==============
Message Format
==============

This documentation covers the format of AMQP messages sent by this library. If
you are interested in using a language other than Python to send or receive
messages sent by Fedora applications, this document is for you.


Overview
========

Messages are AMQP `Basic <https://www.rabbitmq.com/amqp-0-9-1-reference.html>`_
content. Basic messages have the content type, content encoding, a table of
headers, delivery mode, priority, correlation ID, reply-to, expiration, message
ID, timestamp, type, user ID, and app ID fields.

Your messages *MUST* have a content-type of ``application/json`` and a
content-encoding of ``utf-8``. The message ID should be a `version 4 UUID
<https://www.ietf.org/rfc/rfc4122.txt>`_.

Headers
=======

Required
--------

Messages must have, at a minimum, the ``fedora_messaging_severity``,
``fedora_messaging_schema``, and ``sent-at`` keys.

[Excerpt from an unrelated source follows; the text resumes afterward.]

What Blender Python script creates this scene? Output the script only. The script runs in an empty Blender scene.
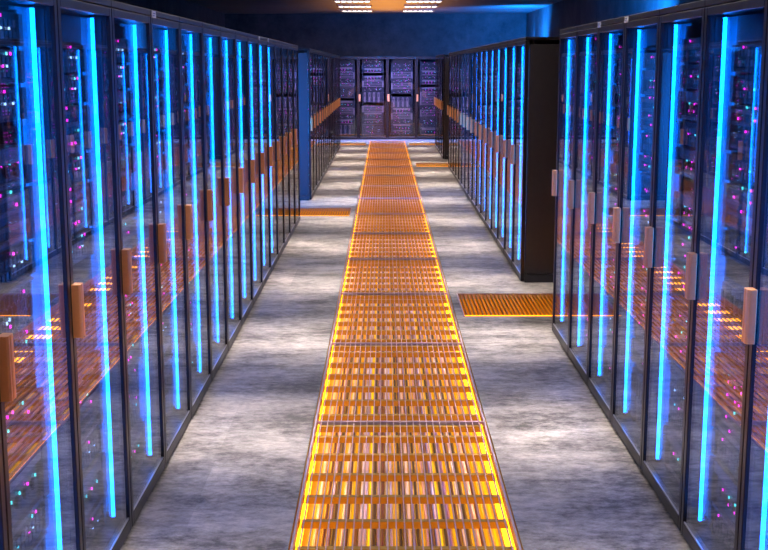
import bpy, bmesh, math, random
from mathutils import Vector, Matrix

C = bpy.context.scene
col = C.collection
R = math.radians
random.seed(7)

# ------------------------------------------------------------------ camera
cam = bpy.data.cameras.new('camera')
cam_o = bpy.data.objects.new('camera', cam)
col.objects.link(cam_o)
cam.sensor_width = 36
cam.lens = 1165.09 / 768 * 36
cam.clip_start = .05
cam.clip_end = 200
cam_o.location = (-.0915, 0, 2.0)
cam_o.rotation_euler = (R(90 - 10.144), 0, 0)
C.camera = cam_o

# ------------------------------------------------------------------ world, exposure
W = bpy.data.worlds.new('world')
C.world = W
W.use_nodes = True
W.node_tree.nodes['Background'].inputs[0].default_value = (.010, .02, .06, 1)
W.node_tree.nodes['Background'].inputs[1].default_value = .3
C.view_settings.view_transform = 'Standard'
C.view_settings.look = 'None'
C.view_settings.exposure = 0
C.view_settings.gamma = 1
C.cycles.transparent_max_bounces = 24
C.cycles.sample_clamp_indirect = 6

LAMP_W = 7.6          # each ceiling luminaire
TUBE_E = 27.0         # blue tubes in the racks
TRENCH_E = 4.6      # amber strips under the floor grates
ROOM_X0, ROOM_X1, ROOM_Y0, ROOM_Y1, ROOM_H = -4.6, 3.94, -5.2, 33.75, 3.47


def area(name, loc, target, sx, sy, power, color, spread=180):
    l = bpy.data.lights.new(name, 'AREA')
    l.shape = 'RECTANGLE'
    l.size, l.size_y, l.energy, l.color = sx, sy, power, color
    l.spread = R(spread)
    o = bpy.data.objects.new(name, l)
    o.location = loc
    o.rotation_euler = (Vector(target) - Vector(loc)).to_track_quat('-Z', 'Y').to_euler()
    col.objects.link(o)
    return o


BLUE = (.005, .22, 1)
# blue wash lamps of the outer aisles, out of view; added fills are marked
area('blue_wash', (3.3, 29.6, 2.3), (3.94, 31.0, 3.4), .3, 1.6, 380, BLUE)
area('blue_wash', (3.3, 17.0, 2.3), (3.94, 18.4, 3.4), .3, 1.6, 450, BLUE)
area('blue_wash', (3.7, 31.6, 2.6), (2.6, 33.7, 2.8), .3, .8, 60, BLUE)
area('amber_fill', (0, 27, 2.35), (0, 27, 3.4), 1.3, 10, 280, (1, .36, .04), 130)  # added fill without a fixture, boosts the orange grate glow on the ceiling
area('blue_wash', (-3.4, 15.4, 1.2), (-1.7, 17.6, 1.1), .3, 2.0, 160, BLUE, 80)
area('violet_fill', (0, 29.9, 3.35), (0, 32.6, .9), 2.0, .2, 55, (.8, .5, 1), 50)  # added lavender fill, no such lamp, tints the end row
area('blue_wash', (0, 31.9, 3.35), (0, 32.6, 1.0), 2.0, .1, 140, BLUE, 90)  # added blue fill over the end row to tint its posts


# ------------------------------------------------------------------ materials
def mat(name):
    m = bpy.data.materials.new(name)
    m.use_nodes = True
    return m, m.node_tree, m.node_tree.nodes['Principled BSDF']


def plain(name, c, rough=.5, metal=0, noise=0, scale=20, spec=.5):
    m, t, b = mat(name)
    b.inputs['Base Color'].default_value = (*c, 1)
    b.inputs['Roughness'].default_value = rough
    b.inputs['Metallic'].default_value = metal
    b.inputs['Specular IOR Level'].default_value = spec
    if noise:
        co = t.nodes.new('ShaderNodeTexCoord')
        n = t.nodes.new('ShaderNodeTexNoise')
        n.inputs['Scale'].default_value = scale
        n.inputs['Detail'].default_value = 5
        t.links.new(co.outputs['Object'], n.inputs['Vector'])
        mr = t.nodes.new('ShaderNodeMapRange')
        mr.inputs['To Min'].default_value = 1 - noise
        mr.inputs['To Max'].default_value = 1 + noise
        t.links.new(n.outputs['Fac'], mr.inputs['Value'])
        mx = t.nodes.new('ShaderNodeVectorMath')
        mx.operation = 'SCALE'
        mx.inputs[0].default_value = c
        t.links.new(mr.outputs[0], mx.inputs['Scale'])
        t.links.new(mx.outputs[0], b.inputs['Base Color'])
    return m


def emit(name, c, s):
    m = bpy.data.materials.new(name)
    m.use_nodes = True
    t = m.node_tree
    t.nodes.clear()
    e = t.nodes.new('ShaderNodeEmission')
    e.inputs[0].default_value = (*c, 1)
    e.inputs[1].default_value = s
    o = t.nodes.new('ShaderNodeOutputMaterial')
    t.links.new(e.outputs[0], o.inputs[0])
    return m


def concrete(name, dark, light, streak, rough=(.35, .6), tile=0, contrast=(.38, .66), fine=(1, 1, 1)):
    m, t, b = mat(name)
    N, L = t.nodes.new, t.links.new
    co = N('ShaderNodeTexCoord')
    mp = N('ShaderNodeMapping')
    mp.inputs['Scale'].default_value = streak
    L(co.outputs['Object'], mp.inputs[0])
    n1 = N('ShaderNodeTexNoise'); n1.inputs['Scale'].default_value = 1.6; n1.inputs['Detail'].default_value = 10; n1.inputs['Roughness'].default_value = .68
    L(mp.outputs[0], n1.inputs['Vector'])
    n2 = N('ShaderNodeTexNoise'); n2.inputs['Scale'].default_value = 6; n2.inputs['Detail'].default_value = 10; n2.inputs['Roughness'].default_value = .8
    mp2 = N('ShaderNodeMapping'); mp2.inputs['Scale'].default_value = fine; L(co.outputs['Object'], mp2.inputs[0])
    L(mp2.outputs[0], n2.inputs['Vector'])
    mix = N('ShaderNodeMix'); mix.data_type = 'FLOAT'; mix.inputs[0].default_value = .5
    L(n1.outputs['Fac'], mix.inputs[2]); L(n2.outputs['Fac'], mix.inputs[3])
    r = N('ShaderNodeMapRange')
    r.inputs['From Min'].default_value = contrast[0]; r.inputs['From Max'].default_value = contrast[1]
    L(mix.outputs[0], r.inputs['Value'])
    cm = N('ShaderNodeMix'); cm.data_type = 'RGBA'
    cm.inputs[6].default_value = (*dark, 1); cm.inputs[7].default_value = (*light, 1)
    L(r.outputs[0], cm.inputs[0])
    out = cm.outputs[2]
    if tile:
        sn = N('ShaderNodeVectorMath'); sn.operation = 'SNAP'; sn.inputs[1].default_value = (tile, tile, 99)
        L(co.outputs['Object'], sn.inputs[0])
        wn = N('ShaderNodeTexWhiteNoise')
        L(sn.outputs[0], wn.inputs['Vector'])
        mr = N('ShaderNodeMapRange'); mr.inputs['To Min'].default_value = .84; mr.inputs['To Max'].default_value = 1.1
        L(wn.outputs['Value'], mr.inputs['Value'])
        vm = N('ShaderNodeVectorMath'); vm.operation = 'SCALE'
        L(out, vm.inputs[0]); L(mr.outputs[0], vm.inputs['Scale'])
        out = vm.outputs[0]
    L(out, b.inputs['Base Color'])
    rr = N('ShaderNodeMapRange'); rr.inputs['To Min'].default_value = rough[0]; rr.inputs['To Max'].default_value = rough[1]
    L(n2.outputs['Fac'], rr.inputs['Value']); L(rr.outputs[0], b.inputs['Roughness'])
    bp = N('ShaderNodeBump'); bp.inputs['Strength'].default_value = .25; bp.inputs['Distance'].default_value = .01
    L(mix.outputs[0], bp.inputs['Height']); L(bp.outputs[0], b.inputs['Normal'])
    return m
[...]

The ``fedora_messaging_severity`` key should be set to an integer that
indicates the importance of the message to an end user, with 10 being
debug-level information, 20 being informational, 30 being warning-level, and 40
being critically important.

The ``fedora_messaging_schema`` key should be set to a string that uniquely
identifies the type of message. In the Python library this is the entry point
name, which is mapped to a class containing the schema and a Python API to
interact with the message object.

The header's json-schema is::

   {
      "$schema": "http://json-schema.org/draft-04/schema#",
      "description": "Schema for message headers",
      "type": "object",
      "properties": {
         "fedora_messaging_severity": {
            "type": "number",
            "enum": [10, 20, 30, 40],
         },
         "fedora_messaging_schema": {"type": "string"},
         "sent-at": {"type": "string"},
      },
   }


Optional
--------

In addition to the required headers, there are a number of optional headers you
can set that have special meaning. The general format of these headers is
``fedora_messaging_<object>_<id>`` where the ``<object>`` is one of ``user``,
``rpm``, ``container``, ``module``, or ``flatpak`` and ``<id>`` uniquely
identifies the object. Set these headers when the message pertains to the
referenced object.

For example, if the user ``jcline`` submitted a build for the ``python-requests``
RPM, the message about that event would have ``fedora_messaging_user_jcline``
and ``fedora_messaging_rpm_python-requests`` set.

At this time the value of the header key is not used and should always be set to
a Boolean value of true.

Body
====

The message body must match the content-type and content-encoding. That is, it
must be UTF-8 encoded JSON. Additionally, it must be a JSON Object. Beyond
that, there are no restrictions. Messages should be validated using their JSON
schema.  If you are publishing a new message type, please write a json-schema
for it and provide it to the Fedora infrastructure team. It will be distributed
to applications that wish to consume the message.